Join an Urban Regeneration Group
Community groups are helping to rehabilitate weed-choked native vegetation, enabling it to regenerate, and thus restoring native biodiversity. Find your local group and lend a hand.
If not for many years of neglect, our urban creeks, parks and roadways could be vibrant with indigenous vegetation. It's time for us to remedy this erosion of our natural heritage. We can bring a rich array of birds and creatures into our daily lives. In addition, we would be creating a sustainable living space in step with Australian conditions. If we regenerated astutely we could even lower the temperature in our cities and make them more pleasurable places.
How to do it now!
Find an urban regeneration group in your community.
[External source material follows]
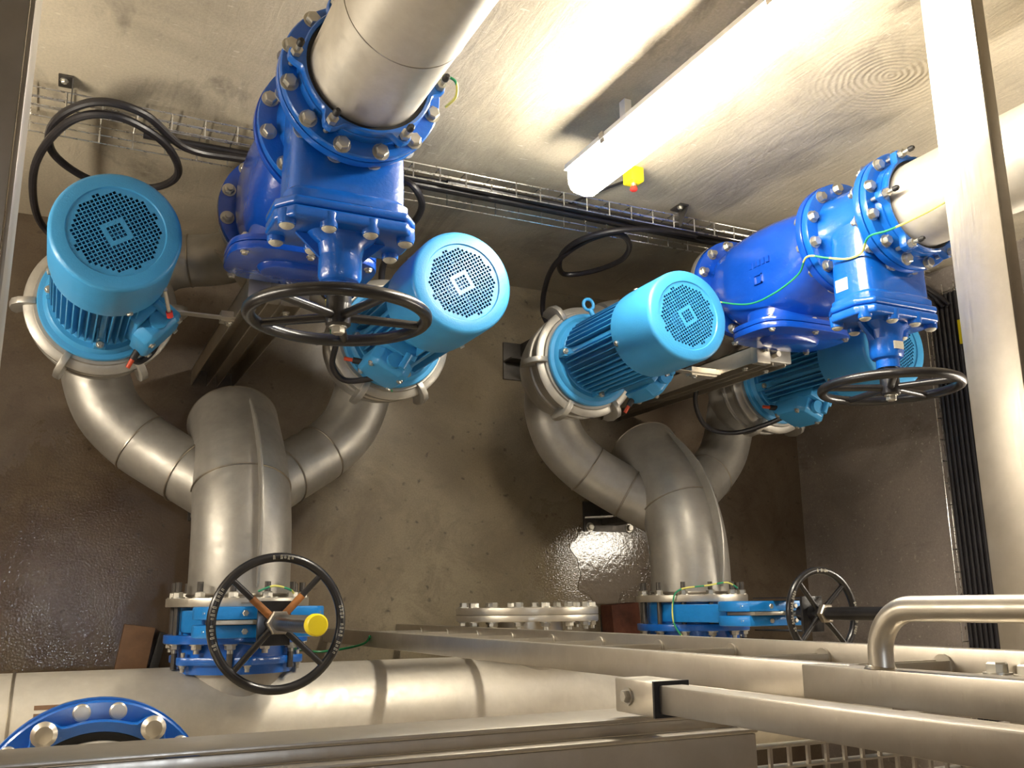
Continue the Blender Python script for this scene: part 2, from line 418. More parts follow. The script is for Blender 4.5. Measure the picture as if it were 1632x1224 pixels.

Create a native or indigenous garden - convert your patch (or even just a part of it) to a larder for local birds and wildlife.
Contact your local council - Many city councils, rivers and creeks have community groups working to improve and regenerate neglected and degraded natural areas. Bushcare groups, 'Friends of ...' groups or simply concerned citizens pick up rubbish, work with councils and raise funds for local regeneration projects.
Find a group online - The following sites have regeneration groups in urban and rural areas and may list a group local to you:
Greening Australia (national)
Landcare (national)
Tree Project (Victoria)
Trees for Life (South Australia)
The Understorey Network (Tasmania)
Regenerate your street - Lobby your state and local government to start putting overhead wires underground and regenerating the streetscape with native plants (which will attract native birdlife). This will also improve shade to the roads and reduce heat absorption (and storage) in summer.
Why is this action important?
Raising the quality of the natural environment in our local rivers, creeks, parks and roads increases our appreciation of nature and our day-to-day enjoyment of life.
Think about the difference between walking out your front door into a shaded street on a hot day and seeing a flock of Rainbow Lorikeets playing in a flowering gum and walking out onto a baked concrete strip with power cables dissecting a shrivelled paper bark.